REPUBLIKA.CO.ID, JAKARTA -- Wakil Ketua Komisi III DPR bersyukur rancangan Kitab Undang-Undang Hukum Pidana (RKUHP) sudah dilakukan pengambilan keputusan tingkat I. RKUHP tinggal dibawa ke rapat paripurna DPR terdekat, untuk dilakukan pengambilan keputusan tingkat II guna disahkan menjadi undang-undang.
Sebelum keputusan tersebut, pemerintah bersama Komisi III terus menampung aspirasi banyak pihak terkait RKUHP. Utamanya yang berkaitan dengan pasal-pasal yang menuai polemik di masyarakat.
"Mungkin masih ada beberapa masyarakat yang belum terpuaskan, tapi kami sadar bahwa untuk menuju kesempurnaan itu sangat susah. Menurut kami inilah RUU KUHP yang terbaik, yang ditunggu-tunggu," ujar Adies usai rapat tersebut di Gedung Nusantara II, Kompleks Parlemen, Jakarta, Kamis (24/11/2022).
Komisi III, jelas Adies, akan segera mengirim surat hasil rapat kerja hari ini kepada pimpinan DPR. Namun, ia masih belum mengetahui jadwal pelaksanaan rapat paripurna DPR, mengingat hal tersebut harus dibahas terlebih dahulu di tingkat Badan Musyawarah (Bamus).
"Kami belum tahu, karena ya tergantung pimpinan DPR. Yang penting tugas kami di Komisi III sudah kami selesaikan," ujar Adies.

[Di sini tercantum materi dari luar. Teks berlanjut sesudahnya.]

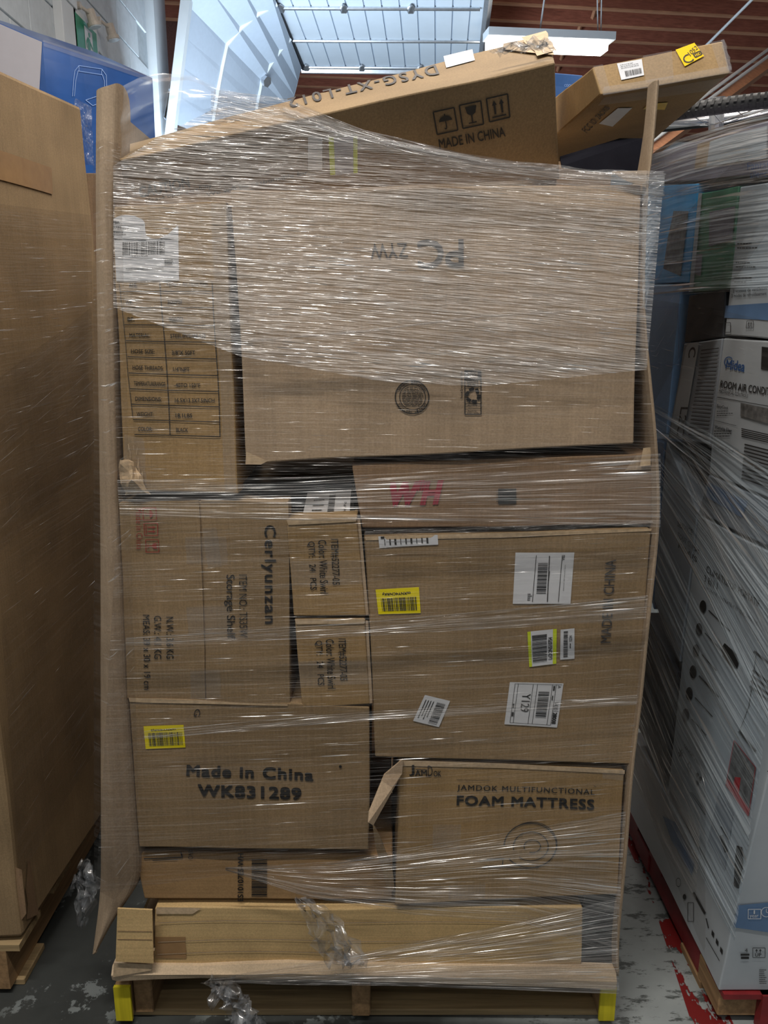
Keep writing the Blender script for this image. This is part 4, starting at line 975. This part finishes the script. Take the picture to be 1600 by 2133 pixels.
keep(crumple('film_tail', [(PY(446, 2044, -.03), .02), (PY(470, 2062, -.05), .035), (PY(490, 2090, -.06), .03), (PY(510, 2118, -.06), .035), (PY(520, 2150, -.06), .03)], 'film_crumple', None, 9, folds=.9), sf)
keep(crumple('film_tail', [(PY(178, 1790, .06), .01), (PY(184, 1830, .05), .03), (PY(178, 1870, .05), .025), (PY(170, 1930, .06), .01)], 'film_crumple', None, 15, folds=.9), sf)
fsL = Surf(Vector((0, -0.020, 0)), Vector((0, -1, 0)))
FS('film_band', [(194, 300), (215, 290), (250, 300)], [(196, 1850), (240, 1875), (292, 1800)], Surf(Vector((0, -.03, 0)), Vector((0, -1, 0))), 'film_light', nu=12, nv=40, ripple=.003, rf=20, uvlen=.15, uvh=1.5)

# ================================================================== LEFT LOAD
XL = -0.865
nb, nt_, fb, ft_ = PZ(57, 1953, .16), None, None, None
cL = [Vector((-1.72, .05, 2.13)), Vector((XL - .02, .09, 2.17)), Vector((-.888, .11, .162)), Vector((-1.72, .08, .162)), Vector((-1.72, 1.0, 2.24)), Vector((XL + .0, .90, 2.245)), Vector((-.865, 1.02, .162)), Vector((-1.72, 1.0, .162))]
B = carton8('tall_box', cL, 'kraft', 'tall plain brown corrugated box wrapped in film, filling the left edge', cat='box', amp=.010, cuts=14, fr=2.2, bev=.01)
LB = B; LS = Surf(Vector((XL, .5, 1)), Vector((1, 0, 0)))
sd = Surf(cL[1], (cL[5] - cL[1]).cross(cL[2] - cL[1]), .010, 2.2, B.front.seed)
patch('tape', sd, [(-40, 300), (104, 350), (106, 405), (-40, 362)], 'tape', B.o, .003, 6)
I = Ink(B.front, None, .004)
B.o.data.materials[0] = M['kraft']
I.poly([(20, 1800), (50, 1812), (62, 1900), (40, 1930), (24, 1870)]); I.build('torn_patch', 'kraft_dark', B.o)
patch('torn_patch', sd, [(56, 1795), (66, 1800), (80, 1905), (60, 1915)], 'kraft_dark', B.o, .004, 4, 3)
flL = empty('stretch_film', (XL, .5, 1.2)); tag(flL, 'clear stretch film wound round the tall box at the left edge', 'stretch film')
sdf = Surf(cL[1] + Vector((.012, 0, 0)), (cL[5] - cL[1]).cross(cL[2] - cL[1]))
o = film_sheet('film_band', [(-60, 418), (190, 448)], [(40, 1830), (200, 1560)], sdf, 'film_light', None, uvlen=.35, uvh=2.5, nu=24, nv=60, ripple=.006, rf=26, seed=9); keep(o, flL)
o = film_sheet('film_band', [(-60, 830), (190, 640)], [(-30, 1180), (196, 940)], sdf, 'film_light', None, uvlen=.3, uvh=1.0, nu=24, nv=40, ripple=.006, rf=16, seed=19); keep(o, flL)
o = film_sheet('film_edge', [(158, 205), (192, 224)], [(166, 342), (196, 345)], Surf(PY(175, 280, .95), Vector((0, -1, 0))), 'film_crumple', None, nu=8, nv=16, ripple=.03, rf=5, seed=2); keep(o, flL)
pl = empty('pallet', (-1.3, .5, 0)); tag(pl, 'rough wooden pallet under the tall left box, one board sticking out', 'pallet')
keep(boxo('stringer', -.985, -.935, .10, 1.0, .018, .13, 'pallet_y'), pl); keep(boxo('stringer', -1.5, -1.46, .10, 1.0, .018, .13, 'pallet_y'), pl)
for k in range(5): keep(boxo('deck_board', -1.6, -.90, .10 + k * .2, .22 + k * .2, .13, .148, 'pallet'), pl)
keep(boxo('bottom_board', -1.6, -.915, .13, .25, .0, .018, 'pallet', None, .002), pl); keep(boxo('bottom_board', -1.6, -.915, .8, .92, .0, .018, 'pallet', None, .002), pl)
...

Wakil Menteri Hukum dan HAM (Wamenkumham) Edward Omar Sharif Hiariej atau Eddy menjelaskan, RKUHP saat ini merupakan hasil sosialisasi pihaknya di 11 kota. Hal senada juga disampaikannya, bahwa payung hukum pidana nasional terbaru itu tak bisa memuaskan semua pihak.
"Tidak mungkin kita akan memuaskan semua pihak ya, karena setiap isu di dalam RKUHP itu pasti penuh dengan kontroversi dan kontroversi," ujar Eddy.
Namun dipastikannya, RKUHP saat ini jauh lebih baik ketimbang RUU yang ditolak masyarakat pada 2019. DPR dan pemerintah disebutnya telah menampung seluruh aspirasi publik, meski diakuinya bahwa semua pendapat tak bisa ditampung dalam RKUHP terbaru.
"Kami mencoba mengakomodasi berbagai pihak dan itu tertuang baik di dalam batang tubuh maupun penjelasan," ujar Eddy.
"Kalau ada warga masyarakat yang merasa hak konstitusional dilanggar, pintu Mahkamah Konstitusi terbuka lebar-lebar untuk itu dan di situlah kita melakukan perdebatan hukum yang elegan dan saya kira bermartabat," sambungnya.